Vendor Finance options

I need some advice or thinking outside of the box. I want to buy an owner occupied property which could be worth from $450 - $550k. At the moment I have approx $38k at my disposal and no current property to leverage off.

I was wandering if the following could be possible. Put down the deposit and vendor finance the balance for 12-18 months and then refinance. OR vendor finance the remaining part of the deposit to make up the 20%, borrow 80% from bank and pay off the vendor finance amount with interest and/or with an end date in mind ... say 3-5 years depending on the amount.

Also my local area doesn't have any properties currently available on vendor finance. If I find a property I wish to purchase (which I have seen many), how can I get the vendor to consider vendor finance and will the real estate be supportive or talk them out of it?

I do appreciate any assistance and advice.
 
If you vendor finance the balance for 18 months what if you cannot refinance out in time? The Vendor could repossess the property and you could lose your $38k.

If you go the vendor financing of the deposit I think you will find it very hard to find a lender willing to accept this.
 
Keep saving or you have enough deposit now for a 95% ish loan which are available through many lenders (although with stricter than normal requirements).

$500,000
+ $2500 costs
(no stamp duty if you are first home owner and in nsw. This finishes on the 31/12/2011
though).
-$38,000 deposit
- $7000 fhog
=$457,500 loan required
= 91% lvr
= say $9k mortgage insurance which can be borrowed and added to the loan.
 
agreed about if can do myself I would prefer too. I have owned property before so I am not a FHB. Also I am mainly commission based so the main issue I have is that I need 10% genuine savings OR 20% deposit.
 
Wow , that's an expensive place for regional , isn't there anything 1/2 that around for a start ?

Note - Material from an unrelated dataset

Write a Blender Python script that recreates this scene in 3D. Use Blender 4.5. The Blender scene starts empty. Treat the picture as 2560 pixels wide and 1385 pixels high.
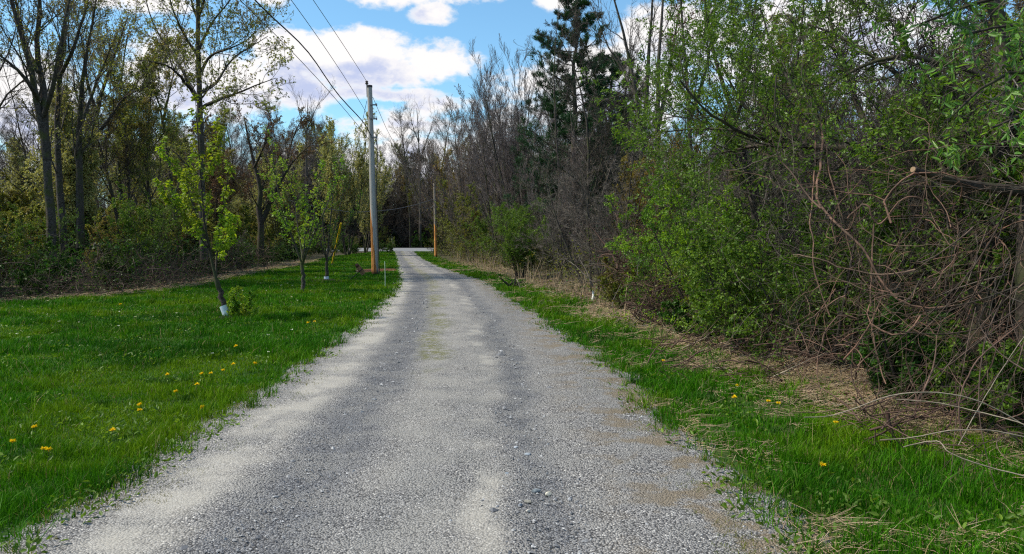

At any rate , mine are all regional so I've had to do quite a few tricks over the years, which always makes me laugh when I read "outside the box ' around here - if only they knew !
20% on that sort of amount is still lots of extra mooler to find on vt , you'd certainly want to have the old safety net built into the agreement encase you had any prob's.
Forget agents , doing this stuff through agents is a nightmare when it can be done very simply between you seller and any good solicitor - which is the biggest
challenge but anyway !
I wrapped a couple of them at the start , reno'd ,resold , just paid
out the balnce owing on wrap , kept the change.
Others I negotiated 20-40% with owner and found banks willing to go the balance on thatarrangement , which took a bit but doable , a good broker can help with that.

Another thing , if there's plenty around you'll find someone willing but you just have to be prepared for a few knock backs.

Good luck
 
thanks Random. Appreciate the support. To get anything near town on acres is frightfully expensive. Anyone would think we were living in Sydney. The only reason I am considering this is that I would prefer my dream home I can stay in for the next say 30-40 years. Also with the land there is the possibility of subdivision as the regional town grows.

I will keep looking and thinking but thanks for the comments.
 
No worries , good luck . You'll get something and I know you won't wanna know this but you may have to lower your sights a little though.
Something very coincidental , I wanted that 3 states and 6 houses ago but it did take a climb in the end but hey , never listen to anybody telling you never , anything's possible.